Teen Sexting - WTOC-TV: Savannah, Beaufort, SC, News, Weather & Sports

Teen Sexting


With the click of a mouse, or a ‘send’ button, the damage is done in an instant.

In an age when almost everyone has a cell phone, the opportunity for a mistake is large.

Sexting among our younger generation is more rampant than ever before, but do they understand what one picture can do?

I spent several weeks looking at how bad the problem is here, and here is a message for parents that you must tell your children before it is too late.

It is tough world we live in. We see celebrities posting half naked pictures on social media and then are asked to turn around and ask young people not to do that.

However, this is something they must understand: one message, one shot, one second, can change their lives forever.

“It can cause a person to commit suicide if that person cannot mentally deal with the impact that sharing that image has caused,” said Kesha Gibson-Carter.

Middle and high school are hard enough, but now we live in a time when almost every student, every child carries a cell phone. They can be great tools; they can also wreck a life.

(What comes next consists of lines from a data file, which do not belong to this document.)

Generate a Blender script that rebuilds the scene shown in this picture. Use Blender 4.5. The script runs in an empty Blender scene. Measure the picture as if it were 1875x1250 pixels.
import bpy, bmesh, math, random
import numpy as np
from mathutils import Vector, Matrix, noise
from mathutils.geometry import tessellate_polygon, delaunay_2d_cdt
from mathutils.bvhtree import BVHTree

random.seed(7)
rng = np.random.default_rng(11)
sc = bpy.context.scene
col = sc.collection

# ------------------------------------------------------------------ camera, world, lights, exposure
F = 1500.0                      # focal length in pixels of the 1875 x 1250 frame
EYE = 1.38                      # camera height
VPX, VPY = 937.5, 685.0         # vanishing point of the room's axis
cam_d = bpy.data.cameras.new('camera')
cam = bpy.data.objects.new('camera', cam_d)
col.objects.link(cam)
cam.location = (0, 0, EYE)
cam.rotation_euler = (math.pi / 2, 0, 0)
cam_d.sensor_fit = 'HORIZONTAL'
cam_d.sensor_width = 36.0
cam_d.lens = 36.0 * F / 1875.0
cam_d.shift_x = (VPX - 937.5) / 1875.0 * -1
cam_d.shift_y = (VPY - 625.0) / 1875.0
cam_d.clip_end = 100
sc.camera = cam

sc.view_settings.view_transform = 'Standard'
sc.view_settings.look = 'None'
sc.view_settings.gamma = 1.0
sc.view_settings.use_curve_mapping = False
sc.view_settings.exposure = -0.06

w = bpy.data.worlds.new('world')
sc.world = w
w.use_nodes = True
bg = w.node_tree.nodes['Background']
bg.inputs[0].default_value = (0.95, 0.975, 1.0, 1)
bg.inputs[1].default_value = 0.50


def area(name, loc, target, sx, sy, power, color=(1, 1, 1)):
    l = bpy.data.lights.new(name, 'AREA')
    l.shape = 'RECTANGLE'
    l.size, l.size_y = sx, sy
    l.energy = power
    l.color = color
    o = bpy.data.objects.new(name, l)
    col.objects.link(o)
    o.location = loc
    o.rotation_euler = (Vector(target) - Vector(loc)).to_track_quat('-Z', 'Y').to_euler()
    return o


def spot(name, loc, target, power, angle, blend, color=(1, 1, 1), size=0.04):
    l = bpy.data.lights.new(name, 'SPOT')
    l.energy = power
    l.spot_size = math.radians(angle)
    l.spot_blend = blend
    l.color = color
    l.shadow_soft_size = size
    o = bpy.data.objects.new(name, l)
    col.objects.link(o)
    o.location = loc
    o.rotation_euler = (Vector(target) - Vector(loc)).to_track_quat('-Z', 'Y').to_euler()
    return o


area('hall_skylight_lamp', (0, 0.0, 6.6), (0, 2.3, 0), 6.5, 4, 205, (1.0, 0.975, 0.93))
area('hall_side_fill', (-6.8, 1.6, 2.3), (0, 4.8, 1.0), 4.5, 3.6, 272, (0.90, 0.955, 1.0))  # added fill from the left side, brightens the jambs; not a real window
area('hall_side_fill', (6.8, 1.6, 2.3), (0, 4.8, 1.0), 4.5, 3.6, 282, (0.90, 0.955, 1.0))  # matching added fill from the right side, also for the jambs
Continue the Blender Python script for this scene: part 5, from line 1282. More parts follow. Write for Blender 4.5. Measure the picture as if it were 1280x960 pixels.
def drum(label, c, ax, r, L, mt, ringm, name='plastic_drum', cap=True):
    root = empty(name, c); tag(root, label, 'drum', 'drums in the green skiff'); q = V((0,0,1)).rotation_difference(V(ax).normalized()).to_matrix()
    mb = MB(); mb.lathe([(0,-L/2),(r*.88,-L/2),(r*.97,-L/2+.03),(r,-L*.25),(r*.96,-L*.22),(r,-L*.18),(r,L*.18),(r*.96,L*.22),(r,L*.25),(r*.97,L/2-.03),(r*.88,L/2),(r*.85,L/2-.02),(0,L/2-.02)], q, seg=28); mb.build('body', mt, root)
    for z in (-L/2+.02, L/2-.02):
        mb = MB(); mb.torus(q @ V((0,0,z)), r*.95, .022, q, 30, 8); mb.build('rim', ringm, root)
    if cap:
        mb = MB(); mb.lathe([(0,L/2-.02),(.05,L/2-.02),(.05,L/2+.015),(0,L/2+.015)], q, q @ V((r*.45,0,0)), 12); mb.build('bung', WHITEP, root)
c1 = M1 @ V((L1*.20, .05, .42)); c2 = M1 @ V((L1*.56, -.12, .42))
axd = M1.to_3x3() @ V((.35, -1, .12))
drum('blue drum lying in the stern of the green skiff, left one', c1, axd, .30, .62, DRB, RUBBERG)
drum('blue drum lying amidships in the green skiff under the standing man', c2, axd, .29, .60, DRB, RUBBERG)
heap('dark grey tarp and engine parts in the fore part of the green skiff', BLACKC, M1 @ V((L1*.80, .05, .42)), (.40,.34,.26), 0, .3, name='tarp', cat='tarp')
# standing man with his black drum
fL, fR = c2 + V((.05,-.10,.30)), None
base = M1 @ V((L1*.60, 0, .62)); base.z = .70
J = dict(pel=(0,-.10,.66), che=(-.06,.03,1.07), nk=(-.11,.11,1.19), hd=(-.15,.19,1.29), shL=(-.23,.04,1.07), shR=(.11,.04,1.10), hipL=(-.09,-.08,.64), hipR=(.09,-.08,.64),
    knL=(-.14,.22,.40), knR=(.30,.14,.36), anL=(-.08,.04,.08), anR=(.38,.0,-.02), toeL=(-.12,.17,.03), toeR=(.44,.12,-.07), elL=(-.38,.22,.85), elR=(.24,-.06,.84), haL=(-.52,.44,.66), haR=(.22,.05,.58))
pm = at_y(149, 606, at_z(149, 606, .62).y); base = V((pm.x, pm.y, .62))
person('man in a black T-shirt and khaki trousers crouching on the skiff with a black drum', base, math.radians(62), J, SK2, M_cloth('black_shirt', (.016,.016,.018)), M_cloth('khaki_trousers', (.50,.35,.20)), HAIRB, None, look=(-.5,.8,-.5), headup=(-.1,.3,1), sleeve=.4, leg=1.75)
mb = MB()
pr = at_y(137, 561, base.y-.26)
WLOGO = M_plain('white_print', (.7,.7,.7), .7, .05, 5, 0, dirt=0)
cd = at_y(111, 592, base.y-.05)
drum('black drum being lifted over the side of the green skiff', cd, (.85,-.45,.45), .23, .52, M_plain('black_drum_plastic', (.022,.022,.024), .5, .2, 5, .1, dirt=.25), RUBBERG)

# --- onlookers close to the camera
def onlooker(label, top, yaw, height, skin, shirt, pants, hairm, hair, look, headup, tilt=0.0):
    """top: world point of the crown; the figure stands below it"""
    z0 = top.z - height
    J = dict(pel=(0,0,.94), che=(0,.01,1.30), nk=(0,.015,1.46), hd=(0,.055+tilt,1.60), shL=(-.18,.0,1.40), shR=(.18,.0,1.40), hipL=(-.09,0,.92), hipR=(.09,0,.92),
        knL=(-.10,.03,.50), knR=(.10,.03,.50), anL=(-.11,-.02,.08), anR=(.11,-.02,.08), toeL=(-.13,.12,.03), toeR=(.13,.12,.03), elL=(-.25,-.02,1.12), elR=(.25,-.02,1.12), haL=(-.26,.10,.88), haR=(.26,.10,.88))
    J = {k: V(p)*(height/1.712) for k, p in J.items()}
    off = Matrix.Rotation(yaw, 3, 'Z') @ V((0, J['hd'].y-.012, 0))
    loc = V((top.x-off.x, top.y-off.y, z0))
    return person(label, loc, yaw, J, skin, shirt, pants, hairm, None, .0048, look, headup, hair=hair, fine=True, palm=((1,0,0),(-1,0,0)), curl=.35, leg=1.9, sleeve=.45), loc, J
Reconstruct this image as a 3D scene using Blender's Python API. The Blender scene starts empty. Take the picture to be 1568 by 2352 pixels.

Before you think about sending a risqué picture to the boy or girl you like, let me tell you about some things.

First, no matter whether both parties are on board and willingly exchanging these photos or messages; it does not matter because it’s illegal.

“They may very well face some charges that will follow them for the rest of their lives,” said Diane McLeod.

If you are lucky, they will be misdemeanor charges and you will face some counseling, community service, or maybe some probation. But they can also be felony charges.

“Any college, any employer, if those are felony charges, that is going to show on my record,” McLeod said.

You could also be required to register as a sex offender, and that does not go away.

In these cases there is usually at least two people involved: the one sending the picture or message, and the one that is going to get to see it.

“In an effort to stay popular, or an effort to not be bullied, or in an effort to be cool, [students] feel they have to subject themselves to these types of behavior,” Gibson-Carter said.  

“Not even 3 weeks later, how about 24 hours later, the whole school has the picture,” McLeod said. “You cannot put [the toothpaste] back in the tube.””

And if it does get out, and even if those involved learn their lesson, that does not mean the end.

“We realize seven to eight months later, that is comes back up and resurfaces and starts all over again. Someone still has that image on their phone,” McLeod said.

If you receive a picture or message from a girl or boy and decide to share that with your friends, you just opened another door to even more trouble.

Let’s use Joe and Sally as an example. What happens if Joe shares a picture with his buddies?

“That has crossed another line, and now you have crossed into a felony because by him sharing it, he is not sharing it because he loves Sally, he is sharing it to harass her and humiliate her,” McLeod said.

That’s a felony.

And if you are a parent and think there is no way my child has ever sent or received anything like this, consider this: according the National Society for the Prevention of Cruelty to Child, over 60 percent of children have been asked for sexual images of themselves.

“At random times you should be able to go to your child and say, ‘let me see what you have been texting about,’” Gibson-Carter said.

Gibson-Carter works with the Rape Crisis Center and she said this type of risky behavior can, in some cases, lead to much more violent behavior.

“There is a correlation between the sexting piece and ultimate sexual violence, in particular, rape,” she said. “The impact of that on a youth, or a young person, is just as damaging on a young person as the act of rape or sexual assault can be. It can stay with them the rest of their lives and change the very pattern of their life.”

McLeod has seen that impact.

“They have left school, they have moved out of county because they do not want to face the humiliation of the people that have seen those pictures,” McLeod said.

Surprisingly, the Savannah-Chatham County Public Schools has had zero incidents of sexting that have come through their campus police in the last year. However, with 38,000 students, they know they have to be proactive, and because of this piece, they are changing their student handbook.

Quentina Miller-Fields: “We are going to be very proactive, and actually put a section in our code of conduct that will address sexting. It will be very obvious that it is prohibited,” said Quentina Miller-Fields.

And if you do go school, and decide to take part in this behavior on campus:

“We will try and give warnings, but there can be expulsion for this type of behavior,” Miller-Fields said. “That will affect you being on campus, however, there is a criminal side to this also.”

And lastly, if you believe using an app like Snapchat, that deletes the photo after a certain amount of time, is a safe way to go about sending pictures of yourself to others, think again. Screenshots of pictures are just as clear.

Remember, in one second you can lose control.

“Once it does that, you have no way of containing it,” McLeod said.

This all applies to teens between 14 and under 18 years old. If you are 18 or older and are taking part in this type of behavior with someone 17 and under, the penalties are much harsher and last a lot longer.

As far as prevention, the Rape Crisis Center and the school system all partner with the Juvenile Court System to hold education courses several times a year in the school.